### What you are asked to do
Copy the lines of the data below exactly, starting at the first and stopping after the line that contains "PI = math.pi"; include no pictures.

### Source data
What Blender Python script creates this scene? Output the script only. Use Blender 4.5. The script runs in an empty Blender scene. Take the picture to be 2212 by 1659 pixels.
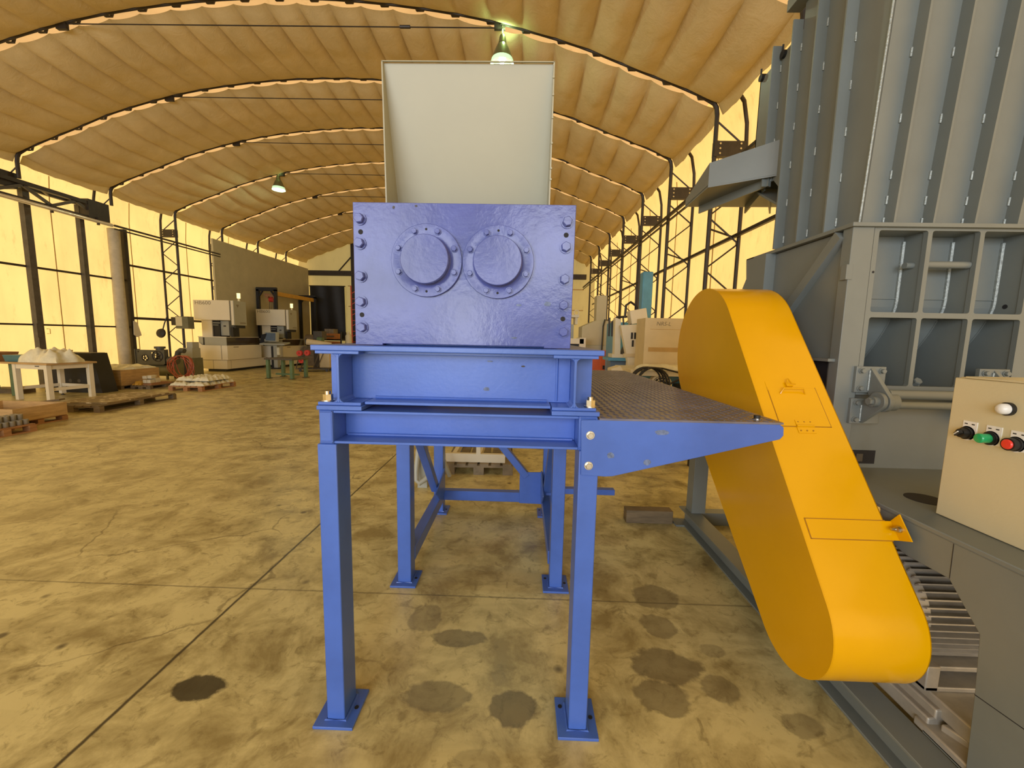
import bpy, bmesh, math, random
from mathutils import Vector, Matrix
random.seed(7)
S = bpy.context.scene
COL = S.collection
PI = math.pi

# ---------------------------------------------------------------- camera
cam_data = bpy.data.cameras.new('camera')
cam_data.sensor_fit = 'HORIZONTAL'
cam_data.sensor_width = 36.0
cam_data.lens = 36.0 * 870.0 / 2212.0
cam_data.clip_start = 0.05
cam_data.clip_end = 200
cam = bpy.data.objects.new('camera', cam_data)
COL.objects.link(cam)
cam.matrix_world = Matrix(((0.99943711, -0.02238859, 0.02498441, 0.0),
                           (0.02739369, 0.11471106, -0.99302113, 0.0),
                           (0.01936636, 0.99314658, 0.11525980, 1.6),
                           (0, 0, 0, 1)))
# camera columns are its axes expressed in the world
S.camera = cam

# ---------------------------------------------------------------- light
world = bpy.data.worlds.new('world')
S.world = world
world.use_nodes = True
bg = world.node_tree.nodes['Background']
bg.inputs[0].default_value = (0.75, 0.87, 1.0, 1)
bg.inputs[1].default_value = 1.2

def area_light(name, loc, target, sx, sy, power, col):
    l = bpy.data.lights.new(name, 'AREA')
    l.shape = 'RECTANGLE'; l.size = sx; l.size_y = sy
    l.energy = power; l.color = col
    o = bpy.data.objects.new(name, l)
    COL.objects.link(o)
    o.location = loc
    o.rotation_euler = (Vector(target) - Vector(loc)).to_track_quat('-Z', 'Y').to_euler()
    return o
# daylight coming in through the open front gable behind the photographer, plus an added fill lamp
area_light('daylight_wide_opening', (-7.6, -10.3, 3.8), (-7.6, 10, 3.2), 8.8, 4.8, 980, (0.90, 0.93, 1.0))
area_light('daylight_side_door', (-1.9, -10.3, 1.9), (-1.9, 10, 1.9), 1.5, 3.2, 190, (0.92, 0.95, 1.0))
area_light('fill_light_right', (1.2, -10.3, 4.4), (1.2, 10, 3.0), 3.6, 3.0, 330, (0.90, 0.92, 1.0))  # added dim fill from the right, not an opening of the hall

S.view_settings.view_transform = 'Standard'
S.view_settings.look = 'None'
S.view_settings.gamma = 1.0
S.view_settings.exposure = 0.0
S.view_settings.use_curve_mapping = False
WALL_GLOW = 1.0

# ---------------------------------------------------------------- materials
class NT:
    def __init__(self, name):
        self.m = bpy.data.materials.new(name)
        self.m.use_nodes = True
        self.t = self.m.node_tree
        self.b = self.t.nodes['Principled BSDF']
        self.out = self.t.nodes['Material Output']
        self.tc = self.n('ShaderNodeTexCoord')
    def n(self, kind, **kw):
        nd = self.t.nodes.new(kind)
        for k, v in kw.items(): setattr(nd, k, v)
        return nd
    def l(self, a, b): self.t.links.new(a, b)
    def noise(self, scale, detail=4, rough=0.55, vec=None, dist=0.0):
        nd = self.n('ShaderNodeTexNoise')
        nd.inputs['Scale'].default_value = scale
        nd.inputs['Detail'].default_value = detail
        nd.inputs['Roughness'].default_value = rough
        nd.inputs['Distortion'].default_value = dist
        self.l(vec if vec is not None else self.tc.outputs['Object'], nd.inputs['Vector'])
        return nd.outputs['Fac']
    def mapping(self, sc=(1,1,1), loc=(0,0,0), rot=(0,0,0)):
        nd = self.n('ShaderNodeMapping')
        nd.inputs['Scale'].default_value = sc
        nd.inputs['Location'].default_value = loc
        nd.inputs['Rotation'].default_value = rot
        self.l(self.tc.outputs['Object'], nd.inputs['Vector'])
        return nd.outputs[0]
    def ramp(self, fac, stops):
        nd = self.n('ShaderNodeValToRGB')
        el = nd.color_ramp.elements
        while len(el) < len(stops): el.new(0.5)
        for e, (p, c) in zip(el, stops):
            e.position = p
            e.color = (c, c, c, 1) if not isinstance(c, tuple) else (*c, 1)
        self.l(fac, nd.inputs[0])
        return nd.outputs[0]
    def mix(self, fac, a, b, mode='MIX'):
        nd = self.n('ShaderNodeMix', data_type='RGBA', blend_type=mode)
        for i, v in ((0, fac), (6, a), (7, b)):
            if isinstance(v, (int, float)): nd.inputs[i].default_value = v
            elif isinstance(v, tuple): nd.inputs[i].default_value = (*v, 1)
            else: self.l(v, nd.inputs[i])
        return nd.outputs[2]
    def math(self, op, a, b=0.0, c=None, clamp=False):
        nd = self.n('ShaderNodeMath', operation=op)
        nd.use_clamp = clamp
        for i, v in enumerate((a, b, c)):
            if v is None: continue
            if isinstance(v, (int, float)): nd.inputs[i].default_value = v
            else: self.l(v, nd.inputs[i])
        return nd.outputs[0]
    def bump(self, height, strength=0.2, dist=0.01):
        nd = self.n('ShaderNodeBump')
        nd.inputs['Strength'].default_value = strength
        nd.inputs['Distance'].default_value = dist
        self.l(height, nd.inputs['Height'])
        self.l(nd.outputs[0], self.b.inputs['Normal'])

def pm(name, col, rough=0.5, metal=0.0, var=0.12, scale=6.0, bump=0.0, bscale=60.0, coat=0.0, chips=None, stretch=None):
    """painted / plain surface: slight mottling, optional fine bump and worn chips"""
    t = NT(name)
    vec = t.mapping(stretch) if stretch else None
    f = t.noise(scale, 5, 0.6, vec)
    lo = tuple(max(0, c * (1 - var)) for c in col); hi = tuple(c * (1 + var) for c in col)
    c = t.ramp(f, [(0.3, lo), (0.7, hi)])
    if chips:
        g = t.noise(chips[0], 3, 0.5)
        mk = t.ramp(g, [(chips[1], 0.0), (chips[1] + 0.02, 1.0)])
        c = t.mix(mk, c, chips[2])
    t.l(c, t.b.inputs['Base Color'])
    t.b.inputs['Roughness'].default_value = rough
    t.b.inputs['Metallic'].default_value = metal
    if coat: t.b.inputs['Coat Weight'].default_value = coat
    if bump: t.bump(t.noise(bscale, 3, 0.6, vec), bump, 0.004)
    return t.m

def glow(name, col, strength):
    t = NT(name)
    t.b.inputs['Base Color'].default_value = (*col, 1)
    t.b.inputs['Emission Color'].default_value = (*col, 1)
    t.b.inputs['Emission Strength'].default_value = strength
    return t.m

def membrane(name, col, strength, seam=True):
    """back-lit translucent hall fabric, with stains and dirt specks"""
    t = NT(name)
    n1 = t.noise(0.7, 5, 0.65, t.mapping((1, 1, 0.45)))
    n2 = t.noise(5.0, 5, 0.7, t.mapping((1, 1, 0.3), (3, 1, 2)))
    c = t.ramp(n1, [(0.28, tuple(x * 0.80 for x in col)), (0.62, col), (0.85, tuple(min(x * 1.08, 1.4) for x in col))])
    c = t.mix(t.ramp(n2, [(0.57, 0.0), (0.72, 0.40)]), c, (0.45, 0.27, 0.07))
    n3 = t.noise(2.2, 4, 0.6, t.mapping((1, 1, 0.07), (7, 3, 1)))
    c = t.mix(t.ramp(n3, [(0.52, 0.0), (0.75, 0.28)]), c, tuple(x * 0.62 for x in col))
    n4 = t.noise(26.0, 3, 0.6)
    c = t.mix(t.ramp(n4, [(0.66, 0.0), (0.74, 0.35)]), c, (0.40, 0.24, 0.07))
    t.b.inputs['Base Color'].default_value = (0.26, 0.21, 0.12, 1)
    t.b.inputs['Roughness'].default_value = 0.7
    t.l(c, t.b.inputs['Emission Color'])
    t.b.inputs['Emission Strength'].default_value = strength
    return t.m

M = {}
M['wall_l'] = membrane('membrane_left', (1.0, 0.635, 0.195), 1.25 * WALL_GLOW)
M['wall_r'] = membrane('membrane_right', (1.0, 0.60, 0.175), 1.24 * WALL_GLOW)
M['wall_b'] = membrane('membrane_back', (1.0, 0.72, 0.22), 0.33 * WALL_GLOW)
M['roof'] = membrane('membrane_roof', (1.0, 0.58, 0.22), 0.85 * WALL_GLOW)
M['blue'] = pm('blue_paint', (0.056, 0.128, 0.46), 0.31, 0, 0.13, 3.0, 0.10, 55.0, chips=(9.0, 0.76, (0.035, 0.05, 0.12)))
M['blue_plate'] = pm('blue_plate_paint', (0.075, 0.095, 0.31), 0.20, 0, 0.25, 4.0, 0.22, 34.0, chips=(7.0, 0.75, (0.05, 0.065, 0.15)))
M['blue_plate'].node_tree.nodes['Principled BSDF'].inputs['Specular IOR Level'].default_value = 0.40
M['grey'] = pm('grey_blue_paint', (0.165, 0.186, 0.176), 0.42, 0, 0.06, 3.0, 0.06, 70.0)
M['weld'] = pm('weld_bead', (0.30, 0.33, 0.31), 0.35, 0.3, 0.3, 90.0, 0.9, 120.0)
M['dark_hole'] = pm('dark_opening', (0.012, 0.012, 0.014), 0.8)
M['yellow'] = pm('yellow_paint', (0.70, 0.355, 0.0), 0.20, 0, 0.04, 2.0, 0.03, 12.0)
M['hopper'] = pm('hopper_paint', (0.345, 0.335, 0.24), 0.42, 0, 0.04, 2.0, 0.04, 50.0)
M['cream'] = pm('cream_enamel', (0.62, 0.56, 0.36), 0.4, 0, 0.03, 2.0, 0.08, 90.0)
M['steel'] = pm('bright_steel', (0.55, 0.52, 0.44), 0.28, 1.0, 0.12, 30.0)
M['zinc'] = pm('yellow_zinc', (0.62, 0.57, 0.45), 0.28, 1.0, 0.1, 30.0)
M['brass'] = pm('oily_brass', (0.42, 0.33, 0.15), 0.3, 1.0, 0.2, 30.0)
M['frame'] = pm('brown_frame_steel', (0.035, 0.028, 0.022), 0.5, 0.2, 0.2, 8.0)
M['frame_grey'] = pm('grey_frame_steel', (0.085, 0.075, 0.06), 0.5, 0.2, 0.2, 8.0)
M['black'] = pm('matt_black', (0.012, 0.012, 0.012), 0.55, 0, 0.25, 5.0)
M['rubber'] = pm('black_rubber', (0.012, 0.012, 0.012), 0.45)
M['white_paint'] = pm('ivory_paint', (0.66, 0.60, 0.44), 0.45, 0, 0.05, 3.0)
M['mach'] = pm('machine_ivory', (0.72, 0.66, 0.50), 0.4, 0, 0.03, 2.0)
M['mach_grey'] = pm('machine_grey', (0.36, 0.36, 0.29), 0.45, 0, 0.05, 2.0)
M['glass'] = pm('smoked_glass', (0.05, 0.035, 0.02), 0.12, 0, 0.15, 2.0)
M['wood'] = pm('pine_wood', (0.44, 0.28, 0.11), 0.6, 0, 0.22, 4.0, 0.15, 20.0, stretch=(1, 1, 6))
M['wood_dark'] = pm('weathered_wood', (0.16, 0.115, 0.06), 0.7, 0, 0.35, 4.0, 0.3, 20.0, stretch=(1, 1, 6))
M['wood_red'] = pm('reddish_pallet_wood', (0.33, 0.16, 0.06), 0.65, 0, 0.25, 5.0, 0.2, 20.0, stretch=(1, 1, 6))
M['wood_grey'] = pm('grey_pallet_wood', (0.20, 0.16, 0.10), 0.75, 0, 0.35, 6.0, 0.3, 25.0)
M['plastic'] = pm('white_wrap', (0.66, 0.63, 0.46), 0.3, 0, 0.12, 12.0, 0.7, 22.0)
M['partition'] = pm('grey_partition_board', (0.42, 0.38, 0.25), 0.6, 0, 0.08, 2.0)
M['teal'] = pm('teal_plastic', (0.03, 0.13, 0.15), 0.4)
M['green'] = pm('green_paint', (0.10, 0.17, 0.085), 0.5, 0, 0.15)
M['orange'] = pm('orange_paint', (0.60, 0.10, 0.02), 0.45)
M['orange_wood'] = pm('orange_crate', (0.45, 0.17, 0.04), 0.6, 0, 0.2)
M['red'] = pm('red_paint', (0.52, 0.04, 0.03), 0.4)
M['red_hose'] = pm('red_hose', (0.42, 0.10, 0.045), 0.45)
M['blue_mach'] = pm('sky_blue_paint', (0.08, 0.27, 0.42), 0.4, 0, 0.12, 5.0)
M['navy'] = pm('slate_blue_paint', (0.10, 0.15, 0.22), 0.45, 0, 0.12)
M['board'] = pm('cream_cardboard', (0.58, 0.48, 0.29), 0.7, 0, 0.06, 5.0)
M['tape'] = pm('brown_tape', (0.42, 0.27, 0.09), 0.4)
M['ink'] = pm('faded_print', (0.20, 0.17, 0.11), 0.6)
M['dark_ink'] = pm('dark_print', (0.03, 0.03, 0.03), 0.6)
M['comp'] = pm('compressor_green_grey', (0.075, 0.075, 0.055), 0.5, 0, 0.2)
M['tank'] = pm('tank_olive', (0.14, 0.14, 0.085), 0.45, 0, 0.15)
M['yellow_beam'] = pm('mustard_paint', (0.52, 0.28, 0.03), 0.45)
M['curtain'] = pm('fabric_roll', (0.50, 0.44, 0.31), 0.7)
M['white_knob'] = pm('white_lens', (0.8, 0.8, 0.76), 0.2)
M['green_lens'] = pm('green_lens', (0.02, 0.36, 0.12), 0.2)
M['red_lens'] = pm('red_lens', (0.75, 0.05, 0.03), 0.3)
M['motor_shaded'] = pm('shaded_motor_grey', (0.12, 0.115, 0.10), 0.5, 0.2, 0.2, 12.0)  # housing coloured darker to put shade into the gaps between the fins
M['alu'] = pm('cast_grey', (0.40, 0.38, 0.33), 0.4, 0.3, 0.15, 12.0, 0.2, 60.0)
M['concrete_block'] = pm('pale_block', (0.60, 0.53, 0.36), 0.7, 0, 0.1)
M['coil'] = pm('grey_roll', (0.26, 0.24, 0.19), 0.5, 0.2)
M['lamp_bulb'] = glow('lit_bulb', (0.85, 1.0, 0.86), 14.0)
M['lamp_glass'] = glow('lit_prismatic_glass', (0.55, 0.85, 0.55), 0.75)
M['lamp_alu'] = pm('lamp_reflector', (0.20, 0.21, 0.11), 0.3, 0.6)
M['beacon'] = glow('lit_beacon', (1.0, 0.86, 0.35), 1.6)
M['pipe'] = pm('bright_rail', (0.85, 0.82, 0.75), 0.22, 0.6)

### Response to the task
What Blender Python script creates this scene? Output the script only. Use Blender 4.5. The script runs in an empty Blender scene. Take the picture to be 2212 by 1659 pixels.
import bpy, bmesh, math, random
from mathutils import Vector, Matrix
random.seed(7)
S = bpy.context.scene
COL = S.collection
PI = math.pi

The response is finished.